Grüne und NEOS empört über „Schande in Traiskirchen“
Die Grünen und NEOS zeigten sich am Dienstag als Reaktion auf die Bilder, die durch „Orientierung“ in Soziale Netzwerke gelangt waren, einmal mehr empört, dass im Asyllager Traiskirchen Hunderte Flüchtlinge im Freien auf dem Boden schlafen müssen. „Es muss endlich gelingen, nutzbare Bundesgebäude und Kasernen zu öffnen und mit mobilen Wohneinheiten, also bewohnbaren Containern, dieser Schande in Traiskirchen ein Ende zu setzen“, forderte die grüne Mandatarin Alev Korun.
Debatte: Warum spaltet das Asylthema so?
„Es ist wahrlich eine Schande für Österreich, dass hilfesuchende Menschen bei brütender Hitze in einem völlig überlaufenen Lager im Freien schlafen müssen. In einem Land wie Österreich darf so etwas nicht sein“, so auch NEOS-Abgeordneter Nikolaus Scherak. „Diese Bundesregierung ist rücktrittsreif.“ Am Wochenende wurden Zeltstädte in Krumpendorf am Wörthersee und in Eisenstadt errichtet, die nun nach und nach bezogen werden.
Über 1.000 Flüchtlinge in Zelten
1.080 Flüchtlinge sind derzeit - trotz brütender Hitze in Österreich - in Zelten untergebracht: Wie das Innenministerium der APA am Dienstagnachmittag mitteilte, leben 480 Menschen in Zelten in Traiskirchen, 218 auf dem Gelände der Landespolizeidirektion Oberösterreich, 219 auf dem Areal der Salzburger Landespolizeidirektion und 57 in der Zeltstadt in Thalham. In den neuesten Zelten in Krumpendorf am Wörthersee fanden bisher 45 Flüchtlinge eine Unterkunft, in jenen in Eisenstadt 61, wobei die 160 Plätze im Laufe des Tages voll werden sollen.

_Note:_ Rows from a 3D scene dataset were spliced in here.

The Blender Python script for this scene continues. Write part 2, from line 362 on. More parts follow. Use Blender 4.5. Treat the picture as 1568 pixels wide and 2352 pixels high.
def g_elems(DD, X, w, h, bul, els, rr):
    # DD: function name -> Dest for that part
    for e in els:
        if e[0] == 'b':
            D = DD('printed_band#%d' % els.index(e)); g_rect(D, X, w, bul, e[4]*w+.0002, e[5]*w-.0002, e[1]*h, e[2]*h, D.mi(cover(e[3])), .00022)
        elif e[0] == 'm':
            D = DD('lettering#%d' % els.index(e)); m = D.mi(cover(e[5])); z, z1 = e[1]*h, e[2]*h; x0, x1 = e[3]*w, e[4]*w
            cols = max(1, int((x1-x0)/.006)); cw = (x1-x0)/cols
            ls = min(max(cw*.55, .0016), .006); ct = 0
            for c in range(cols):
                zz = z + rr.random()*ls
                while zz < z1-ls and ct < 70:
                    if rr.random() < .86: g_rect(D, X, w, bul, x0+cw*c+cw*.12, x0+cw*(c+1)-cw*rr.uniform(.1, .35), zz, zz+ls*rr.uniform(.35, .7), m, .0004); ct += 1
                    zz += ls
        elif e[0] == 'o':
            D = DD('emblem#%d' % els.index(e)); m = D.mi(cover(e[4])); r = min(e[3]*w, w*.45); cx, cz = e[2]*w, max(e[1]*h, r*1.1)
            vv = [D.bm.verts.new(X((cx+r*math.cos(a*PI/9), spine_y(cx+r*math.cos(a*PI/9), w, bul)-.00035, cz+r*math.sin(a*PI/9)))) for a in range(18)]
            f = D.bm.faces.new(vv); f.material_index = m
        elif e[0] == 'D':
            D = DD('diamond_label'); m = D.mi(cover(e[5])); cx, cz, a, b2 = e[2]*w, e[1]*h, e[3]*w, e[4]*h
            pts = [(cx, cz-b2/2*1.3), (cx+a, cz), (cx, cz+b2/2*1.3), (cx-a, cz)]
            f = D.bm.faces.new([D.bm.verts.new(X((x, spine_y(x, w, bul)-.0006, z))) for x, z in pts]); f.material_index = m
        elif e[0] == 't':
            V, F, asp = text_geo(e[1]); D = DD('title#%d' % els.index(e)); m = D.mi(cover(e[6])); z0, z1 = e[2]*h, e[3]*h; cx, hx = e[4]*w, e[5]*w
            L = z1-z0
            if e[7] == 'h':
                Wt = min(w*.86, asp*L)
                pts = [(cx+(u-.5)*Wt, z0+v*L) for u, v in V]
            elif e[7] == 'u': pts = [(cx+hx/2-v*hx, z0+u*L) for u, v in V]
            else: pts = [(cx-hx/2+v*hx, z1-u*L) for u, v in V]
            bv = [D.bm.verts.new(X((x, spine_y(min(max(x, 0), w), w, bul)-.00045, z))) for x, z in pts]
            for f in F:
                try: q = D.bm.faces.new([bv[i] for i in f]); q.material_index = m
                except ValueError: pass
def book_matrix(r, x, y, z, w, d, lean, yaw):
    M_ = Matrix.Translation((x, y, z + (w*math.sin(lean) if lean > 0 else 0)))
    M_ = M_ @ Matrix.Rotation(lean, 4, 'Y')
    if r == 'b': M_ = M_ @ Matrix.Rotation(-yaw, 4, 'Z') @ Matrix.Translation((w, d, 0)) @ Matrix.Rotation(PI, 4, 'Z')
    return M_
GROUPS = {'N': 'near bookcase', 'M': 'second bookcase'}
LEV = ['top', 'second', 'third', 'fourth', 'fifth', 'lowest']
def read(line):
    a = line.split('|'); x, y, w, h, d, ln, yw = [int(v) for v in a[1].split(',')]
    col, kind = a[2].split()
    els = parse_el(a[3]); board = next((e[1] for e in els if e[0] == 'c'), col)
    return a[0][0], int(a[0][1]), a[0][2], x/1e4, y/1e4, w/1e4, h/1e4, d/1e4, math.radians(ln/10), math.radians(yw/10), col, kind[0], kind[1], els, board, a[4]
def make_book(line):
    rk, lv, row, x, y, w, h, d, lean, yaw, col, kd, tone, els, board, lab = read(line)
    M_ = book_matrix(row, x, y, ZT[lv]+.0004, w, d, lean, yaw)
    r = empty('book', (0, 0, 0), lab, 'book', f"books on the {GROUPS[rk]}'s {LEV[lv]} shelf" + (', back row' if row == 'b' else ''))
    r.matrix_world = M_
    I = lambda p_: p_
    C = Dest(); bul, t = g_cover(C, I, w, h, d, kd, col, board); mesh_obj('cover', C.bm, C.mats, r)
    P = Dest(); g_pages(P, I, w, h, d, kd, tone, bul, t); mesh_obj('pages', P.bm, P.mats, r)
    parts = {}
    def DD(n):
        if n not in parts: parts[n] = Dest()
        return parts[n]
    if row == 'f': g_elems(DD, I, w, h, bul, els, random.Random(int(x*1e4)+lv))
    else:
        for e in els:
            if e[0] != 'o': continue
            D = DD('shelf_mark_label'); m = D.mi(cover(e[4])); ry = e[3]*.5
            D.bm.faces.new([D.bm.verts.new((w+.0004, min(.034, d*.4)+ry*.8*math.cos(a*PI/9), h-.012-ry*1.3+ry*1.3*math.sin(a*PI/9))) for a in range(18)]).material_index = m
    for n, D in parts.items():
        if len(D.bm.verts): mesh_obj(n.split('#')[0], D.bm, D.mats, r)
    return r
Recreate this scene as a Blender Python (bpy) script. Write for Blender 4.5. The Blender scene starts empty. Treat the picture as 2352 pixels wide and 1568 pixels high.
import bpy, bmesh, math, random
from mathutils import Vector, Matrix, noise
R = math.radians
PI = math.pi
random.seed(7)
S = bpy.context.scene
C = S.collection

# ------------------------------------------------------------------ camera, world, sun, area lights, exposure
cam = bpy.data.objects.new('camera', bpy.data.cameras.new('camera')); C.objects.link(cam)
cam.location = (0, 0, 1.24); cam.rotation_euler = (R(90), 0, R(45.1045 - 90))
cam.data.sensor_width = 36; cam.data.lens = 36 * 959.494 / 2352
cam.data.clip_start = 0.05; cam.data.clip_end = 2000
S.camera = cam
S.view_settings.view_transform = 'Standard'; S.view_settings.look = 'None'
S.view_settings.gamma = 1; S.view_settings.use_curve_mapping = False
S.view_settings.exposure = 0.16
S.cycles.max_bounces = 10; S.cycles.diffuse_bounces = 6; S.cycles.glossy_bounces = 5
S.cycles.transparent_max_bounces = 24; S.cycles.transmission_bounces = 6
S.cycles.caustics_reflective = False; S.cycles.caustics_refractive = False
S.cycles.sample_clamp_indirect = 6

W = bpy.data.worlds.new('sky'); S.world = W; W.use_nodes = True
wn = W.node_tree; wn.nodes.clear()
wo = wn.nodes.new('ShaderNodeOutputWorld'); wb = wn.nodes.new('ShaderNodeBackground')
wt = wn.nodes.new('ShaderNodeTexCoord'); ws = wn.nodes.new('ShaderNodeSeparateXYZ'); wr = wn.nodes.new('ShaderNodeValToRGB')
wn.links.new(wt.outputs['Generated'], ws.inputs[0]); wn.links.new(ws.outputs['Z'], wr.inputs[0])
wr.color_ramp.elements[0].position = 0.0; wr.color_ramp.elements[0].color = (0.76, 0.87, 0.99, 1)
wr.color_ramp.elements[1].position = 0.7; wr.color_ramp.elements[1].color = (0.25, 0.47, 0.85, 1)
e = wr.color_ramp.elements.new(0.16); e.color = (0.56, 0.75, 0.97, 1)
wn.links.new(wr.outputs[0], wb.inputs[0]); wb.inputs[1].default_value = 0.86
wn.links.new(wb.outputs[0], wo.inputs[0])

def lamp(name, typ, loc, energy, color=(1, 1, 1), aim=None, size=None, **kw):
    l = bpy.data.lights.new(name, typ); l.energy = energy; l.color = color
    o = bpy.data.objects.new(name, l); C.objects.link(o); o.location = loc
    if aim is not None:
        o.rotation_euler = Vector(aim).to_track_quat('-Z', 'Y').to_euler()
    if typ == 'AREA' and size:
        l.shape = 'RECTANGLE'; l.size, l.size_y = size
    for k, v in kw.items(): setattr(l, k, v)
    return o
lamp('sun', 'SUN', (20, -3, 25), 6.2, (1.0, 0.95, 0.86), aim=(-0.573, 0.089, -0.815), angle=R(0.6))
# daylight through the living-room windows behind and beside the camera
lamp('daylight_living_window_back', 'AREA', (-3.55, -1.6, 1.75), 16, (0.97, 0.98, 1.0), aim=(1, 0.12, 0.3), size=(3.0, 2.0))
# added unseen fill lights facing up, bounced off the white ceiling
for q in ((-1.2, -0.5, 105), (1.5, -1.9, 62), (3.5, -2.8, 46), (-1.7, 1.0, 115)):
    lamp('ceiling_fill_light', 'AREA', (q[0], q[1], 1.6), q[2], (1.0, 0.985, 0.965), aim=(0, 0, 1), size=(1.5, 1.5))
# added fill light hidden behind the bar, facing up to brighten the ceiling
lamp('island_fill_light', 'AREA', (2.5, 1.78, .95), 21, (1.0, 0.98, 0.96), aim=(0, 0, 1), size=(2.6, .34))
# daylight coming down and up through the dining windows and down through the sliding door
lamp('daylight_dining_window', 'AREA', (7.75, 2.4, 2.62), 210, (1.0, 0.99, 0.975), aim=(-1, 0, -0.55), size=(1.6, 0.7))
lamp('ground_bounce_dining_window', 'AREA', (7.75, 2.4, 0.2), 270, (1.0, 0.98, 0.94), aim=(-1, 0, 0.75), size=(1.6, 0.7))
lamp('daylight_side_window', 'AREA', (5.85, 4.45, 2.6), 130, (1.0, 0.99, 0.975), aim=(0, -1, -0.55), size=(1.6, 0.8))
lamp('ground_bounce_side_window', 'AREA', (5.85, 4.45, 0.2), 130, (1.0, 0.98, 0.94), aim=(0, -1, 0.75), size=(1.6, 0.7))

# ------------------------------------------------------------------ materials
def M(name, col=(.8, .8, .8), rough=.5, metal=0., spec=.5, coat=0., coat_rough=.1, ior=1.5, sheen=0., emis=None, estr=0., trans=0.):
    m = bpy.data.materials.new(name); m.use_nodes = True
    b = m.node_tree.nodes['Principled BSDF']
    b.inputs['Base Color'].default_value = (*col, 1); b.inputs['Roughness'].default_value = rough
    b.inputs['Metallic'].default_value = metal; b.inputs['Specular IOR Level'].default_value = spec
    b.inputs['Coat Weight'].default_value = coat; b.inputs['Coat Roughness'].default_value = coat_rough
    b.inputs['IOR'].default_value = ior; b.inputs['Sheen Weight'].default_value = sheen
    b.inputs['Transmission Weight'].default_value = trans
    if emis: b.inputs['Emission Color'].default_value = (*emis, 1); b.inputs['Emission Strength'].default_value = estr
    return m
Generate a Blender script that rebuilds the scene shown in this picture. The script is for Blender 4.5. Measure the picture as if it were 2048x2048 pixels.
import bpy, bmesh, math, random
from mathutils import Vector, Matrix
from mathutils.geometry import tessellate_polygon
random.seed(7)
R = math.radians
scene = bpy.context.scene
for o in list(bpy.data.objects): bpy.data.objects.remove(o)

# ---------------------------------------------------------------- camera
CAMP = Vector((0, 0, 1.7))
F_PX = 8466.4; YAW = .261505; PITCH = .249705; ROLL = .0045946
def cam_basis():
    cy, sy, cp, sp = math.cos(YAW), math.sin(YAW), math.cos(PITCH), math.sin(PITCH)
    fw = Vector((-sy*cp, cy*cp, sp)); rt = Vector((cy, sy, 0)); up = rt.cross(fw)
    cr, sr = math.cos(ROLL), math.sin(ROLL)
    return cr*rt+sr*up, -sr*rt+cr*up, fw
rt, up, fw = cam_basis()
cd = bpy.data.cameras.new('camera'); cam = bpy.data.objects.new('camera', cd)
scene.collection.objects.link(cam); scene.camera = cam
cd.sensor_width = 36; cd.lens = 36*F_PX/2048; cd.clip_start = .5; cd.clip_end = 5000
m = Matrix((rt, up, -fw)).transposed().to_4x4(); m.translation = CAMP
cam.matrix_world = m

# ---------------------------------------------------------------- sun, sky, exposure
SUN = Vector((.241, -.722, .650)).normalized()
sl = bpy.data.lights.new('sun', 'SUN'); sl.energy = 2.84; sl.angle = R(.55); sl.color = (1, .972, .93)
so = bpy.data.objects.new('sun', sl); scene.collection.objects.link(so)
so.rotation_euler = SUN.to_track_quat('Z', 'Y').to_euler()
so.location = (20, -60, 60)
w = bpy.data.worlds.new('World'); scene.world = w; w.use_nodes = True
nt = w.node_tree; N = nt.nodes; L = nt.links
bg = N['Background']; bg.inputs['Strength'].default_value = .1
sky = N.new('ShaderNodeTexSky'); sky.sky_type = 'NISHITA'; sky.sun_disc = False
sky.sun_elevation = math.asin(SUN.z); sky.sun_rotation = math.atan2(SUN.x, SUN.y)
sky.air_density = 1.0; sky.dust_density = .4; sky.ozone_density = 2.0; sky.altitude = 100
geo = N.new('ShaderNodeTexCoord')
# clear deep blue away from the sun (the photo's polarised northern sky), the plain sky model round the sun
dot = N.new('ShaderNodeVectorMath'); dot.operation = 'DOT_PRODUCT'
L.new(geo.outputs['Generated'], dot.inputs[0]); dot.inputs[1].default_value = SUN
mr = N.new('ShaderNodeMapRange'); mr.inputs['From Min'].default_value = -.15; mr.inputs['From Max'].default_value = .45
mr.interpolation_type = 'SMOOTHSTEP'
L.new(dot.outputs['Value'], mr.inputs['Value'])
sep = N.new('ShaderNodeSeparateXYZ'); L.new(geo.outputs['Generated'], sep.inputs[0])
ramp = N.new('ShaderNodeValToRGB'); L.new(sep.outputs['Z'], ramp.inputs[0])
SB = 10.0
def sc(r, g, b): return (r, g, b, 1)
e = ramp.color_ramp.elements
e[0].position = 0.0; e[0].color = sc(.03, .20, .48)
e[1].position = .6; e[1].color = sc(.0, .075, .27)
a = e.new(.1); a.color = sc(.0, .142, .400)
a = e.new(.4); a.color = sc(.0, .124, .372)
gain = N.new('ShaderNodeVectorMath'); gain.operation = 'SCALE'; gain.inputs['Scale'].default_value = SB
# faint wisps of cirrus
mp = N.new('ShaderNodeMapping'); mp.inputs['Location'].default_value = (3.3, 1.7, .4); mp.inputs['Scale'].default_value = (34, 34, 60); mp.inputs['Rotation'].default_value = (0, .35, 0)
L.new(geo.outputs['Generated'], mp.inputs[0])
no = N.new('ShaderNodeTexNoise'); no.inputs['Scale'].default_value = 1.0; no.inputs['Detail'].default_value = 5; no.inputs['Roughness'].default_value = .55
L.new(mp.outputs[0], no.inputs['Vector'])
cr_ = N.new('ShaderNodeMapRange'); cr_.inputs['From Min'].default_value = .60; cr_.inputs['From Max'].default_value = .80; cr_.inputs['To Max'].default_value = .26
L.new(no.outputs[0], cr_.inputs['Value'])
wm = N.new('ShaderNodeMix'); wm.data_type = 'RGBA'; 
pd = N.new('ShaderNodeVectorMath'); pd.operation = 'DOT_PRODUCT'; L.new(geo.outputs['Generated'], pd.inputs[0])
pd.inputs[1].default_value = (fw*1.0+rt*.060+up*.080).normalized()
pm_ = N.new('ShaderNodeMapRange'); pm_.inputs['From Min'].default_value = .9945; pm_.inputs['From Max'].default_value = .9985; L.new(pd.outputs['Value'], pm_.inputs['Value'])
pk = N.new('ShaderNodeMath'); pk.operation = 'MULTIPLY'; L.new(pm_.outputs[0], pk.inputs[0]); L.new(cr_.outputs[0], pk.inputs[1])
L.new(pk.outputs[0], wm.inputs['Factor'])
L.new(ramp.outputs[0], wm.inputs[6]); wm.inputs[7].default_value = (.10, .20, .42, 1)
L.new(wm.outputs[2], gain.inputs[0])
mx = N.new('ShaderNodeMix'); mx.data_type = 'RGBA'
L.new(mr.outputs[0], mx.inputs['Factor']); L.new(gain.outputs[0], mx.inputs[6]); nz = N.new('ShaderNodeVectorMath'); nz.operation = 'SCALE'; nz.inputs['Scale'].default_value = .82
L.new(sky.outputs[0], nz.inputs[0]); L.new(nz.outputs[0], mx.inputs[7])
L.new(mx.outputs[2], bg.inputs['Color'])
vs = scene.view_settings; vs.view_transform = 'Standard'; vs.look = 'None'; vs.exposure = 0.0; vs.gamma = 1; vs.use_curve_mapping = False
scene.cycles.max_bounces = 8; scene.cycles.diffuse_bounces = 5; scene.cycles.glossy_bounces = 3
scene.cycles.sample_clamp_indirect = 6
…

Fastenbrechen für 2.200 Flüchtlinge
Am Abend gehen mehr als 2.200 Flüchtlinge aus dem Lager Traiskirchen in die benachbarte Selimiye-Moschee. Dort bietet der türkisch-islamische Kulturverein Hilfe für die Menschen an. Seit Beginn des islamischen Fastenmonats Ramadan serviert der Verein zum Fastenbrechen (Iftar) - bei Sonnenuntergang - allen die kommen, Essen.
Sendungshinweis
„Orientierung“, Sonntag, 12.30 Uhr, ORF2
Rund vier Wochen lang verzichten die Gläubigen während des Ramadan ab Sonnenaufgang auf Essen, Trinken, Zigaretten und andere Genüsse. Bei Sonnenuntergang kommen sie täglich zum Fastenbrechen zusammen, in muslimischen Familien ein wichtiges gesellschaftliches Ereignis. „Hier ist das Essen viel besser als im Lager“, erzählt ein afghanischer Flüchtling über das Fastenbrechen in der Moschee. Im Lager sei das Essen auch nicht ausreichend.

ORF/Orientierung
Rund 2.250 Menschen aus dem Erstaufnahmezentrum Ost warten am Sonntag auf ein Abendessen vor der Traiskirchner Moschee
Die Flüchtlinge zeigen Fotos vom Inneren des Lagers: Menschen, die im Freien oder in Zelten auf dem Boden schlafen müssen. Seit Tagen ist das den Verantwortlichen bekannt. Passende Schlafplätze gibt es für mehr als 900 Menschen dennoch nicht.
religion.ORF.at
Link:
- „Orientierung“ (Facebook)
Mehr dazu:
- Kirche verstärkt Engagement bei Flüchtlingsquartieren (religion.ORF.at; 3.7.2015)
TV-Tipp:
- „Bilder der Schande“: Österreich und die Flüchtlinge
(Orientierung; Sonntag 12.7.2015, ORF2, 12.30 Uhr)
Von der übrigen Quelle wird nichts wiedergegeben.